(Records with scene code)
- - - -

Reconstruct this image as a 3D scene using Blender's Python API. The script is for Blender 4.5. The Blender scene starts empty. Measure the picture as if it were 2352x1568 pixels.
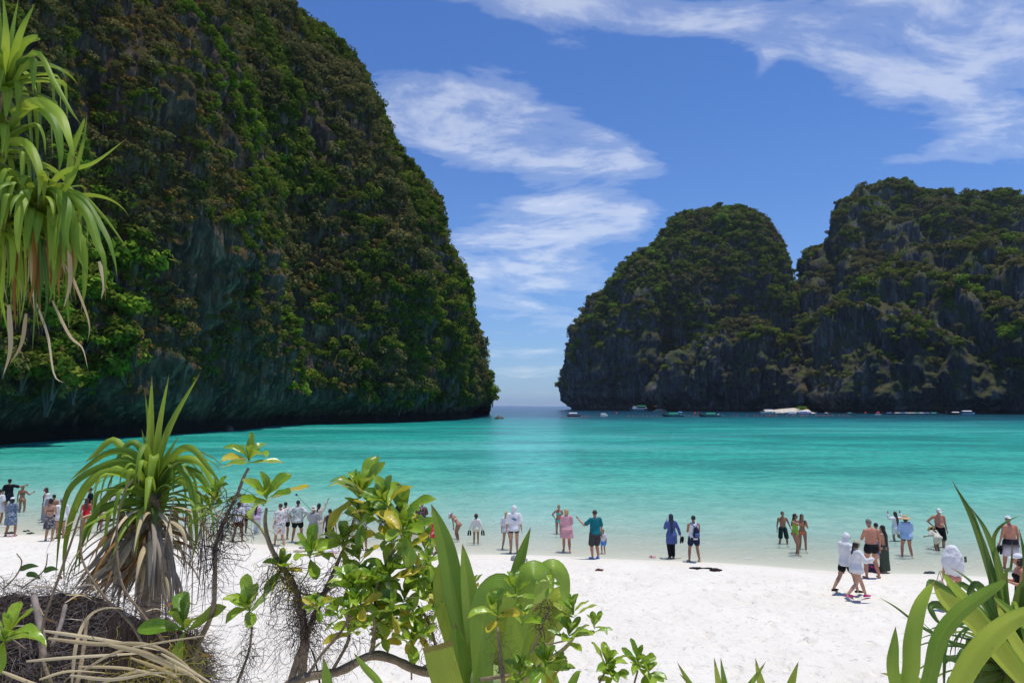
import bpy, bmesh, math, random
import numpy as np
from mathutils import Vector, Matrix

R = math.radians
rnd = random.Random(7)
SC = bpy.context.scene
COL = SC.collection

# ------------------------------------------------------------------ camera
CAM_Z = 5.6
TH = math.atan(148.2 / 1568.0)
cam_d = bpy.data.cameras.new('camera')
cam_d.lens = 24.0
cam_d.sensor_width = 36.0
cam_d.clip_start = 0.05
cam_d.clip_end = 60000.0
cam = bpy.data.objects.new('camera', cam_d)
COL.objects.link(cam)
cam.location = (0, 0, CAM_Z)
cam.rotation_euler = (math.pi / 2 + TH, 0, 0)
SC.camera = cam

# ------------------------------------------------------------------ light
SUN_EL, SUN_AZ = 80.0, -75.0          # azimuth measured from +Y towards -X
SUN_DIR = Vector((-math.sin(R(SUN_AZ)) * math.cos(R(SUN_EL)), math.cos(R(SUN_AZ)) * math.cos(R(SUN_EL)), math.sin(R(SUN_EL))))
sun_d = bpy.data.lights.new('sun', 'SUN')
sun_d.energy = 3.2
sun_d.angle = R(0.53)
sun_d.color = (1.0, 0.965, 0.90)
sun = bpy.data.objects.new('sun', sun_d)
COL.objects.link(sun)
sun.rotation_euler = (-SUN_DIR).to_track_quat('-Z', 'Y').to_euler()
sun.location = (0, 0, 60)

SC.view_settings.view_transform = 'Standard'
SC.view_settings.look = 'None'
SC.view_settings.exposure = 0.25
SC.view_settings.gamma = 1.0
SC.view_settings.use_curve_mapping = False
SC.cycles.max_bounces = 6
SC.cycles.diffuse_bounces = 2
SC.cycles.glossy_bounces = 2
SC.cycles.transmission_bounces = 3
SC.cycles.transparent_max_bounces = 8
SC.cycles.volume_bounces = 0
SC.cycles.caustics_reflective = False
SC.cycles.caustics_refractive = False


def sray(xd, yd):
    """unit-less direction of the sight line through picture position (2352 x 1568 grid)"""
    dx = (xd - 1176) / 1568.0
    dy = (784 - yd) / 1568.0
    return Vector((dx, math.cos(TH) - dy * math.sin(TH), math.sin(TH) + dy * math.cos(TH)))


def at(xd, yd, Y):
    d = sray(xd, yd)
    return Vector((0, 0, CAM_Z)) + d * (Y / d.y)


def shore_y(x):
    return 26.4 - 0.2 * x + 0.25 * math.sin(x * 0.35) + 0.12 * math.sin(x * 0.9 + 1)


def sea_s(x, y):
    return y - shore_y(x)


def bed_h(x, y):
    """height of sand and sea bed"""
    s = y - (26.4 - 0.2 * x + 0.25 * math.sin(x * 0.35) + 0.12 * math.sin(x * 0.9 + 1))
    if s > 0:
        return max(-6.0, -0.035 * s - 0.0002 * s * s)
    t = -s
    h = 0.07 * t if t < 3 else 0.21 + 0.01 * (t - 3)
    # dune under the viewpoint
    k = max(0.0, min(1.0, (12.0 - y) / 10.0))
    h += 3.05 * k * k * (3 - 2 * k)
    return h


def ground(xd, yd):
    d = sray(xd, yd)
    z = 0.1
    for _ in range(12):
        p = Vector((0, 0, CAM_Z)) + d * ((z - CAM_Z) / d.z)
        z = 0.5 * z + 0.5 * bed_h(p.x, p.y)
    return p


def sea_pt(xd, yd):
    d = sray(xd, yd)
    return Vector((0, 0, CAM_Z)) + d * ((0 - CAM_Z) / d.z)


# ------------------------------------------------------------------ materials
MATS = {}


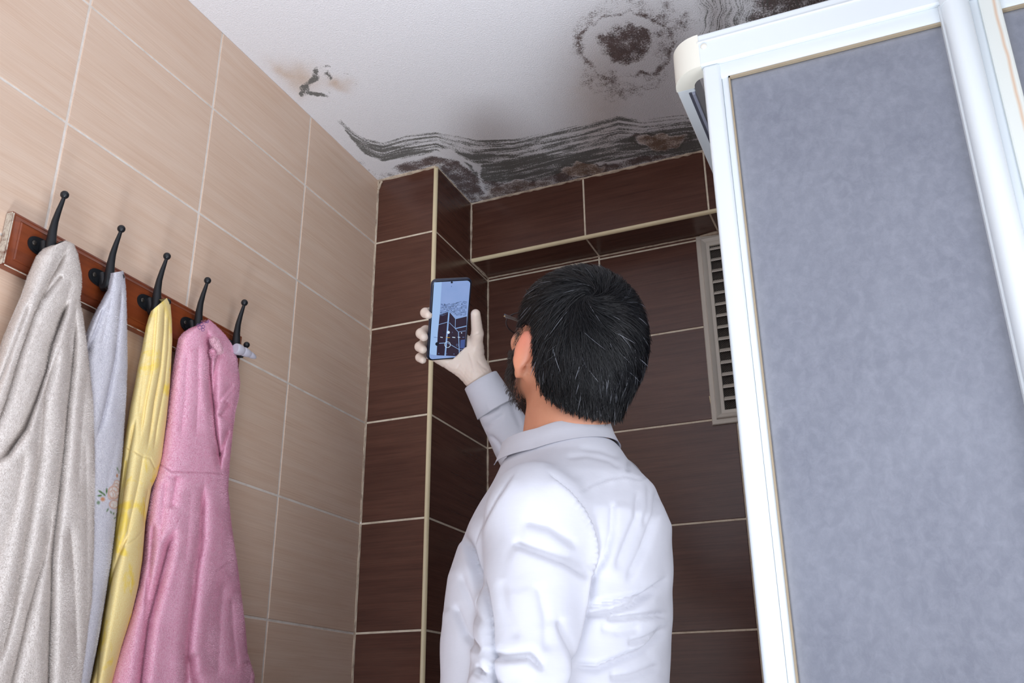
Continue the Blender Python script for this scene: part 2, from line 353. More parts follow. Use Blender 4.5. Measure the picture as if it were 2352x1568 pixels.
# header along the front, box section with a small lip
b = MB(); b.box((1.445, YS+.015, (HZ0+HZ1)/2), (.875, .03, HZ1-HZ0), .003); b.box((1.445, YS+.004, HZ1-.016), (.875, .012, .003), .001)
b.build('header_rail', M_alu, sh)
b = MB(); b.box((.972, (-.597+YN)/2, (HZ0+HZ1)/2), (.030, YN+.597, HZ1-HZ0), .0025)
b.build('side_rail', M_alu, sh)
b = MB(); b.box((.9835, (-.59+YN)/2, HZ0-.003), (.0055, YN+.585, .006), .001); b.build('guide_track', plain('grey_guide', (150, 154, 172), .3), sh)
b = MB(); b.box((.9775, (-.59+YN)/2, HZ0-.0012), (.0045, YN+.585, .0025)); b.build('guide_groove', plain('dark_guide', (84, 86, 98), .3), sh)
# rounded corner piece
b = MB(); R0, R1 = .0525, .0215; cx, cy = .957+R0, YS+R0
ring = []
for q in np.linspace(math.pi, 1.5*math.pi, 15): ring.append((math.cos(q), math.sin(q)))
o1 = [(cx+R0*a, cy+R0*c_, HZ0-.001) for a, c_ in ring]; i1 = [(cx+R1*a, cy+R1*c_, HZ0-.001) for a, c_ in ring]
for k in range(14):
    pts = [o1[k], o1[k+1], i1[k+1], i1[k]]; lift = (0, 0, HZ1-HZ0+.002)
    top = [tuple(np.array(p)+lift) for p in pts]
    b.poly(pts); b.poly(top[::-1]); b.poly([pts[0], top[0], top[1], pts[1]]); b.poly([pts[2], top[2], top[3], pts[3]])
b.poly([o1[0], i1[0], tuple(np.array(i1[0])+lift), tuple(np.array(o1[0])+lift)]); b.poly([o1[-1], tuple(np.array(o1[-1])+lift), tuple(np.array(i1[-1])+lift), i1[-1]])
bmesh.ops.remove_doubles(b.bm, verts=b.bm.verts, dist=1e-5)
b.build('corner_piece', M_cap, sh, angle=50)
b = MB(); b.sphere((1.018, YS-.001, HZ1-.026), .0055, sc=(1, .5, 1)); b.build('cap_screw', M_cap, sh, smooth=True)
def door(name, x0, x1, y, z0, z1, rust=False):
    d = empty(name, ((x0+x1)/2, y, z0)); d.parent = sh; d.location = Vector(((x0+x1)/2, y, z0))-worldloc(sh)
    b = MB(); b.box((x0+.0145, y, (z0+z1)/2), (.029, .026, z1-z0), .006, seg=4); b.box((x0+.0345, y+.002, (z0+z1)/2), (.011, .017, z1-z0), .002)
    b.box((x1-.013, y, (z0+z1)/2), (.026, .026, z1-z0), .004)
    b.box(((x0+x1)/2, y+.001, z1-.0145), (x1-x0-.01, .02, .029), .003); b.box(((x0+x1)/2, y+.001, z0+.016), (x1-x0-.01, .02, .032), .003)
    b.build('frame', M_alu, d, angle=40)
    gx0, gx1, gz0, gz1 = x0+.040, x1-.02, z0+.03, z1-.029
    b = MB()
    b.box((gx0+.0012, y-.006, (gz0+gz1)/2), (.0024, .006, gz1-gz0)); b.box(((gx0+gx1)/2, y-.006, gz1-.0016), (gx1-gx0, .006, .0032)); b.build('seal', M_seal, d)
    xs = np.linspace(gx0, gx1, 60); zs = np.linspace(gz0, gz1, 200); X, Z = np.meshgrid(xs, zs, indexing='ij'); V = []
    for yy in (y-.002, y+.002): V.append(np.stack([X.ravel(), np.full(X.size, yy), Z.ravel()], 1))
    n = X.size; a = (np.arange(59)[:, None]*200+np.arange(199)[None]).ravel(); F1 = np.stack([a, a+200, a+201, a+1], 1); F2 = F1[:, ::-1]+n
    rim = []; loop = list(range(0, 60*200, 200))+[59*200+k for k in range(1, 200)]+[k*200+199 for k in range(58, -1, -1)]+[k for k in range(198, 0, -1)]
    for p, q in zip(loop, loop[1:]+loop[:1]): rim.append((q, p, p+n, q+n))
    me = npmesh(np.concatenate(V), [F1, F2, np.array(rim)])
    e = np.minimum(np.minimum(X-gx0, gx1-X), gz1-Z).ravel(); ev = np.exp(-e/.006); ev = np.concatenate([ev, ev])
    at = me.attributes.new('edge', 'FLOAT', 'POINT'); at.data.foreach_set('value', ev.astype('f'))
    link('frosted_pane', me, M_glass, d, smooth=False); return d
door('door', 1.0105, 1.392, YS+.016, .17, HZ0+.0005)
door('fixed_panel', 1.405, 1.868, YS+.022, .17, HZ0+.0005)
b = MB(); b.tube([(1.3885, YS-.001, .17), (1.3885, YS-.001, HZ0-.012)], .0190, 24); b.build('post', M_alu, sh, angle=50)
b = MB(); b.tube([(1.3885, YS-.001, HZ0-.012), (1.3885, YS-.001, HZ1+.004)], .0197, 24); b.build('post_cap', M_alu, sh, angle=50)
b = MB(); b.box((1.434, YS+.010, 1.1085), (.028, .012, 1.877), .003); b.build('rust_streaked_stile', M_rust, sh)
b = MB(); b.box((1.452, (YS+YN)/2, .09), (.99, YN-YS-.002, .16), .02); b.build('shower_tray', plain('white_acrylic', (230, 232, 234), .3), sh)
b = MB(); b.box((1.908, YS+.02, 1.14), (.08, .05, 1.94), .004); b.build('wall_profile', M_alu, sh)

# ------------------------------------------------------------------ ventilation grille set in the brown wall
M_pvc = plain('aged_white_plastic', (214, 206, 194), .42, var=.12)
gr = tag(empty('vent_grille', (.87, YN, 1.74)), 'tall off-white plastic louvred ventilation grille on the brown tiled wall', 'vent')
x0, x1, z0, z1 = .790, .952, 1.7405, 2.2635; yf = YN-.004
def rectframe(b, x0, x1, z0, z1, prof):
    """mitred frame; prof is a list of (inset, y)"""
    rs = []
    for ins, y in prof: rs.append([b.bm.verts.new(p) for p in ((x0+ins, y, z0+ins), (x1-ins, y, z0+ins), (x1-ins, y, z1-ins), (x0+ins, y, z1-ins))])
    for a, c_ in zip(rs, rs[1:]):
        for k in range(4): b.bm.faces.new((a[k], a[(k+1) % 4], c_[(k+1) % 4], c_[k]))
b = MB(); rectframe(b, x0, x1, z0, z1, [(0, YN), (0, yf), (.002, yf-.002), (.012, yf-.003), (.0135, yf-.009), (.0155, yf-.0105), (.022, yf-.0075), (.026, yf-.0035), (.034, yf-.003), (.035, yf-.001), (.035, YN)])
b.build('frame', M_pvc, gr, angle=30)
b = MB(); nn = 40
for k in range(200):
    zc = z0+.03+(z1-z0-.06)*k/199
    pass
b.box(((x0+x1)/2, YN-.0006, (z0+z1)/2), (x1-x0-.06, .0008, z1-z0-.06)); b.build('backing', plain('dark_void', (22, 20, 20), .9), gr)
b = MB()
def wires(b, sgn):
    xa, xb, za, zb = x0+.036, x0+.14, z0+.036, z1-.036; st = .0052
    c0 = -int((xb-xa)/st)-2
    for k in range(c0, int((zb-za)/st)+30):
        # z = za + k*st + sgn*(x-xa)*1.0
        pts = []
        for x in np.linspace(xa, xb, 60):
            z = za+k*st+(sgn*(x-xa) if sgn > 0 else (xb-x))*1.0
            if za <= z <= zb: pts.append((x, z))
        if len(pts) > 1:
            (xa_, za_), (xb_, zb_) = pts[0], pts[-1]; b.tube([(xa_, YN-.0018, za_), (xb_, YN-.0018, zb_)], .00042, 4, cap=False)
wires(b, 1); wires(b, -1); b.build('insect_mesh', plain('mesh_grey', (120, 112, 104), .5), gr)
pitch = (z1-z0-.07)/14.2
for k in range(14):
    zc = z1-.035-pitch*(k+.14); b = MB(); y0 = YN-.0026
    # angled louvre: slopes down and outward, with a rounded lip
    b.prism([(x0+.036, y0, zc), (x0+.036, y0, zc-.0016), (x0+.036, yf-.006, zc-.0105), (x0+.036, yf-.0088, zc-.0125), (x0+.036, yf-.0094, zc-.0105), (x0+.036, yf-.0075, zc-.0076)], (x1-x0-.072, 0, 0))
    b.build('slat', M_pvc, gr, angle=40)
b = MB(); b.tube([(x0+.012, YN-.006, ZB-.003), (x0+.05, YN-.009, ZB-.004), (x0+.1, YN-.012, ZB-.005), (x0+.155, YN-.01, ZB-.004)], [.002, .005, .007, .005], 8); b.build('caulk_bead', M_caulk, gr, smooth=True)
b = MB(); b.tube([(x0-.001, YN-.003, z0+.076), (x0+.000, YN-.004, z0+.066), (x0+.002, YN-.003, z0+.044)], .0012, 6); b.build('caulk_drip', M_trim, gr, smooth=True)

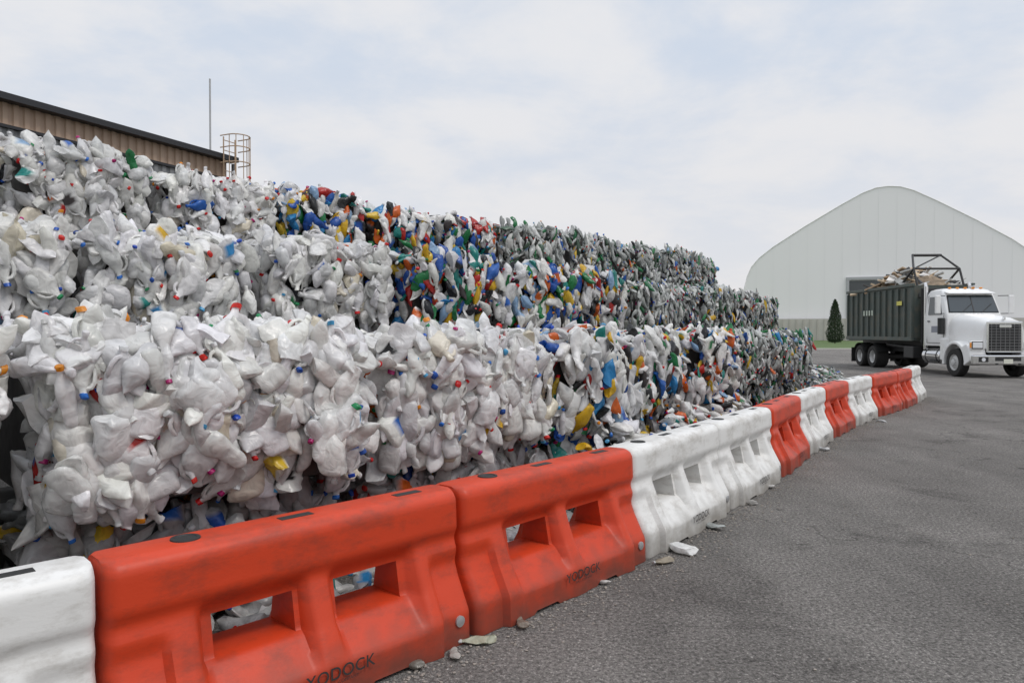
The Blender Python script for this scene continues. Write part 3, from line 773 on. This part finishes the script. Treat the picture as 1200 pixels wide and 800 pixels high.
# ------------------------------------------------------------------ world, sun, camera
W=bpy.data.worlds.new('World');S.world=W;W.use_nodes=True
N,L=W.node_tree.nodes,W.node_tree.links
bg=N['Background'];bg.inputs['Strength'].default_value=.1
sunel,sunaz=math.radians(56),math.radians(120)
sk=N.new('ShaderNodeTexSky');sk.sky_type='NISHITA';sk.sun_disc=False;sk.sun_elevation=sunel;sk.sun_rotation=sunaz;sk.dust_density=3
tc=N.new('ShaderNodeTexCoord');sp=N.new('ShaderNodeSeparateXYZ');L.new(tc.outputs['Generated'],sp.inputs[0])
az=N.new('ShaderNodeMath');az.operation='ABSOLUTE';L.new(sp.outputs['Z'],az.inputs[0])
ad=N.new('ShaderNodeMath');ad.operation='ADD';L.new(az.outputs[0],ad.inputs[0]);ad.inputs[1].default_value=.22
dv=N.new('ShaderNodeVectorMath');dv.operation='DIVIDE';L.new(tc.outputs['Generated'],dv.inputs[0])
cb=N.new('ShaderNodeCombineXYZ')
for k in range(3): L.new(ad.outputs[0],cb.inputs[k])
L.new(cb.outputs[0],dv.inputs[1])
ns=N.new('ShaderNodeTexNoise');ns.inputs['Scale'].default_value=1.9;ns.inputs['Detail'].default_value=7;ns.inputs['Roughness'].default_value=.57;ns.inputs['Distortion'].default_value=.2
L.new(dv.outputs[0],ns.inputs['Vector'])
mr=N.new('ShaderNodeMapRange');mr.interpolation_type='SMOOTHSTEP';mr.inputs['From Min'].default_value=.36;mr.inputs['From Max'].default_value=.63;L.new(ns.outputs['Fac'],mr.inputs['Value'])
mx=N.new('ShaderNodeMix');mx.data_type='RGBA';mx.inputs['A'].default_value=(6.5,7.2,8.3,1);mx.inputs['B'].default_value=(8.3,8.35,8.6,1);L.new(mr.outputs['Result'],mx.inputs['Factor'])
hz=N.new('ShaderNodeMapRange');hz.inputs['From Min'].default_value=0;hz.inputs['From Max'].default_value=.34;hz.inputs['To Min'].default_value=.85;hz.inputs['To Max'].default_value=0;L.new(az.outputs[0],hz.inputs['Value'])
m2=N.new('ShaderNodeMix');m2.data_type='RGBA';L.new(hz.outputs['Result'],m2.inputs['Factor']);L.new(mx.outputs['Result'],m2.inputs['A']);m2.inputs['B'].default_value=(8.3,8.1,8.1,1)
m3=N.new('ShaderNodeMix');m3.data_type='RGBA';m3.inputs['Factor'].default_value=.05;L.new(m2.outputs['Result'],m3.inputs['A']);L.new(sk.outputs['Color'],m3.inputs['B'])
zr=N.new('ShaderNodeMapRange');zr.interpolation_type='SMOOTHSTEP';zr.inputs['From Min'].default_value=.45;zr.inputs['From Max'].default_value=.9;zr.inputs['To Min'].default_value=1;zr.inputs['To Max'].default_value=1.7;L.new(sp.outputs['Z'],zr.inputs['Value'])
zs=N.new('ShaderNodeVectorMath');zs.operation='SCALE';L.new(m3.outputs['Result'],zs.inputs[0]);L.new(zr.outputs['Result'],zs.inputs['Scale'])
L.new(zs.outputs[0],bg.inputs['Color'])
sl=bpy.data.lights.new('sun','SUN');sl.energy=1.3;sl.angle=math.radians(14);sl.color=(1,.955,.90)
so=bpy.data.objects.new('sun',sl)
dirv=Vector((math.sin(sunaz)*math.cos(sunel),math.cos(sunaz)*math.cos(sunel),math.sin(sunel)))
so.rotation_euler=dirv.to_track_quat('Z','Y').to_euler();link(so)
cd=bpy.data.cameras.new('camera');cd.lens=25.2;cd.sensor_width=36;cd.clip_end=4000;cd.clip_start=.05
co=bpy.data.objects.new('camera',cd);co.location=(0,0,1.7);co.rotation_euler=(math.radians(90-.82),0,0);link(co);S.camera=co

- - - -

### What the task requires
Locate the lines above that contain "were" and copy them.

### Final result
Reconstruct this image as a 3D scene using Blender's Python API. The script is for Blender 4.5. The Blender scene starts empty. Measure the picture as if it were 2352x1568 pixels.
Continue the Blender Python script for this scene: part 2, from line 353. More parts follow. Use Blender 4.5. Measure the picture as if it were 2352x1568 pixels.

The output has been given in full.